Blog
Royalties monthly or an advance and royalties six monthly?
Posted on 1st September, 2024
There’s been a lot of chat in Bookseller and on various loops about whether the new, smaller independent publishers have the better marketing model than the old traditional ones. If you’re lucky enough to get a book deal with one of the big five, or possibly some of the next rank of traditional publishers, then you will get an advance and then be paid royalties, if you’ve earned out the advance, every six months.
I have a friend who used to write for one of the big five and had become accustomed to getting money in advance and has found it much harder to adjust to the no advance and monthly royalties model that my publisher and all the new digital first publishers have adopted. This means that you can go a year without getting any money at all and this can be difficult for some who had come to rely on having money upfront.
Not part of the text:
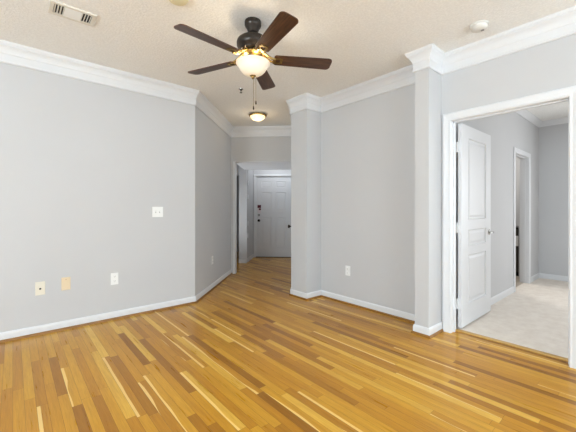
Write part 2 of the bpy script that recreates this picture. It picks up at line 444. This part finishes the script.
# ------------------------------------------------------------------ panelled doors
def door_mesh(w, h, t, panels, both=True):
    bm = NB()
    xs = sorted({0, w} | {p[0] for p in panels} | {p[1] for p in panels}); zs = sorted({0, h} | {p[2] for p in panels} | {p[3] for p in panels})
    def face(y, sgn):
        V = {}
        def vert(x, z, d=0.0):
            k = (round(x, 5), round(z, 5), round(d, 5))
            if k not in V: V[k] = bm.verts.new((x, y + sgn * d, z))
            return V[k]
        for i in range(len(xs) - 1):
            for j in range(len(zs) - 1):
                x0, x1, q0, q1 = xs[i], xs[i + 1], zs[j], zs[j + 1]
                if any(p[0] <= x0 + 1e-6 and p[1] >= x1 - 1e-6 and p[2] <= q0 + 1e-6 and p[3] >= q1 - 1e-6 for p in panels): continue
                bm.faces.new((vert(x0, q0), vert(x1, q0), vert(x1, q1), vert(x0, q1)))
        for x0, x1, q0, q1 in panels:
            prev = None
            for ins, d in ((0, 0), (.005, -.004), (.012, .008), (.026, .009), (.05, .002)):
                a, b, c, e = x0 + ins, x1 - ins, q0 + ins, q1 - ins
                ring = [vert(a, c, d), vert(b, c, d), vert(b, e, d), vert(a, e, d)]
                if prev:
                    for k in range(4): bm.faces.new((prev[k], prev[(k + 1) % 4], ring[(k + 1) % 4], ring[k]))
                prev = ring
            bm.faces.new(prev)
    face(0, 1)
    face(t, -1)
    # edges
    for (a, b) in (((0, 0), (w, 0)), ((w, 0), (w, h)), ((w, h), (0, h)), ((0, h), (0, 0))):
        bm.faces.new([bm.verts.new(p) for p in ((a[0], 0, a[1]), (b[0], 0, b[1]), (b[0], t, b[1]), (a[0], t, a[1]))])
    bmesh.ops.remove_doubles(bm, verts=bm.verts, dist=1e-5)
    return bm

# bedroom door, open ninety degrees into the bedroom; local x -> +u, y -> +v
dw, dh, dt = 0.862, 2.09, 0.036
d1 = struct('door_1', door_mesh(dw, dh, dt, [(.175, .70, 1.10, 1.965), (.175, .70, .82, 1.00), (.175, .70, .21, .735)]), 'door', label='white three-panel door standing open into the bedroom')
d1.location = (3.468, 1.32, 0.022)
def lever(parent, x, z, y, sgn, dirx, mat='chrome', name='door_handle'):
    bm = NB()
    k = len(bm.verts)
    prof = [(0, 0), (.030, 0), (.032, .004), (.026, .010), (.011, .013), (.010, .045), (.012, .05), (0, .052)]
    lathe(bm, prof, 24)
    R = Matrix.Translation((x, y, z)) @ Matrix.Rotation(sgn * PI / 2, 4, 'X')
    for q in bm.verts: q.co = R @ q.co
    yy = y - sgn * .044
    tube(bm, [(x, yy, z), (x + dirx * .02, yy - sgn * .004, z + .002), (x + dirx * .06, yy - sgn * .006, z + .004), (x + dirx * .105, yy, z - .004)], [.010, .010, .008, .007])
    return obj(name, bm, mat, parent, smooth=True)
lever(d1, dw - .06, .94, 0.0, 1, -1)
lever(d1, dw - .06, .94, dt, -1, -1)
def hinge(parent, loc, M4=None, name='hinge', mat='white'):
    bm = NB()
    x, y, z = loc
    lathe(bm, [(0, -.048), (.0075, -.048), (.0075, .048), (0, .048)], 12, (x, y, z))
    lathe(bm, [(0, .048), (.005, .048), (.006, .053), (0, .056)], 12, (x, y, z))
    return obj(name, bm, mat, parent, smooth=True)
for z in (0.24, 1.02, 1.845):
    bm = NB()
    lathe(bm, [(0, -.05), (.008, -.05), (.008, .05), (.005, .056), (0, .056)], 12, (-.010, dt + .002, z))
    box(bm, (-.030, dt - .0015, z - .05), (.0, dt + .004, z + .05))
    box(bm, (-.003, 0.004, z - .05), (.0, dt + .004, z + .05))
    obj('hinge', bm, 'white', d1)
box_l = None

# entry door: six panels, closed
ew, eh = ED1 - ED0 - .02, EZ - .03
xa0, xa1, xb0, xb1 = .13, .40, ew - .40, ew - .13
d2 = struct('door_2', door_mesh(ew, eh, .044, [(a, b, c, e) for a, b in ((xa0, xa1), (xb0, xb1)) for c, e in ((.24, 1.02), (1.16, 1.66), (1.76, 1.94))]), 'door', label='white six-panel entry door at the end of the hallway')
d2.matrix_world = HM @ Matrix.Translation((ED0 + .01, 2.1 + .035, 0.008))
bm = NB(); lathe(bm, [(0, 0), (.032, 0), (.034, .006), (.022, .012), (.020, .030), (.027, .045), (.027, .058), (.018, .066), (0, .068)], 24)
R = Matrix.Translation((.065, 0, .93)) @ Matrix.Rotation(PI / 2, 4, 'X')
for q in bm.verts: q.co = R @ q.co
obj('door_knob', bm, 'dark', d2, smooth=True, )
bm = NB(); lathe(bm, [(0, 0), (.030, 0), (.031, .010), (.024, .020), (0, .022)], 24); R = Matrix.Translation((.065, 0, 1.07)) @ Matrix.Rotation(PI / 2, 4, 'X')
for q in bm.verts: q.co = R @ q.co
obj('deadbolt', bm, 'chrome', d2, smooth=True)
struct('trim_entry_sill', box(NB(), (ED0, 2.085, 0), (ED1, 2.2, .012), HM), 'dark')

# side-closet jamb in the hall left wall, with its four hinges
bm = box(NB(), (0.04, 1.195, 0), (0.056, 1.235, 2.128), HM); box(bm, (-0.01, 1.322, 0), (0.03, 1.338, 2.128), HM)
tj = struct('trim_closet_jamb', bm, 'white')
for z in (0.61, 0.90, 1.52, 1.84):
    obj('hinge', box(NB(), (0.041, 1.33, z - .05), (0.062, 1.38, z + .05), HM), 'white', tj)

# a door in the hall right wall, only its knob shows past the corner
d3w, d3h = 0.76, 2.05
MH = HM @ Matrix(((0, -1, 0, S1 - .012), (1, 0, 0, -0.82), (0, 0, 1, 0.01), (0, 0, 0, 1)))   # local x -> +t, y -> -s
bm = door_mesh(d3w, d3h, .012, [(a, b, c, e) for a, b in ((.10, .34), (.42, .66)) for c, e in ((.24, 1.0), (1.14, 1.62), (1.72, 1.92))])
d3 = struct('door_3', bm, 'door')
d3.matrix_world = MH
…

That said, this particular friend didn’t have a huge advance – around £10,000 and rarely received royalties. Advances back in the day – I’m talking twenty years ago – could be as high as a quarter of a million for a full book deal – I had a very good friend who used to regularly get that sort of advance. Nowadays I don’t think anyone – apart from the massive sellers – receive a fraction of that.
There is prestige, of course, to be able to say that you write for Pan Mac, Hodder, Hachette,et cetera, that you have your books in supermarkets and on the shelves in Waterstones, but I’d rather have money in the bank each month and no books in supermarkets.
Boldwood are the best digital first publishers in my opinion, but I would say that as I write for them, and the CEO, Amanda Ridout, said in a Bookseller interview that if she ever had books in a warehouse or gave her writers an advance then to shoot her – I think that’s what she said, I might be wrong but anyway she certainly has no intention of going down the old-fashioned route.
I signed with them in the March 2021, still had a final book to write for Aria before I could write my first book for them, so didn’t have a book out until the following January. We then wait ninety-one days from the first statement to be paid but from then on the royalties arrive around the middle of the month without fail.
I think the fact that submissions are closed for Boldwood, that I know of at least four big names who have joined our ranks recently, speaks for itself. I don’t have books in the top hundred on Amazon but usually have at least nine titles under two thousand and have been registered for VAT for two years now. You won’t see my books on any shelves apart from those at The Works but you will see them high in the charts all over the world.
I think I’ve made my position clear – digital first and monthly royalties for me – what do you think? Is the prestige of seeing your books on bookshelves more important than knowing your books are being read by hundreds of thousands of happy readers all over the world?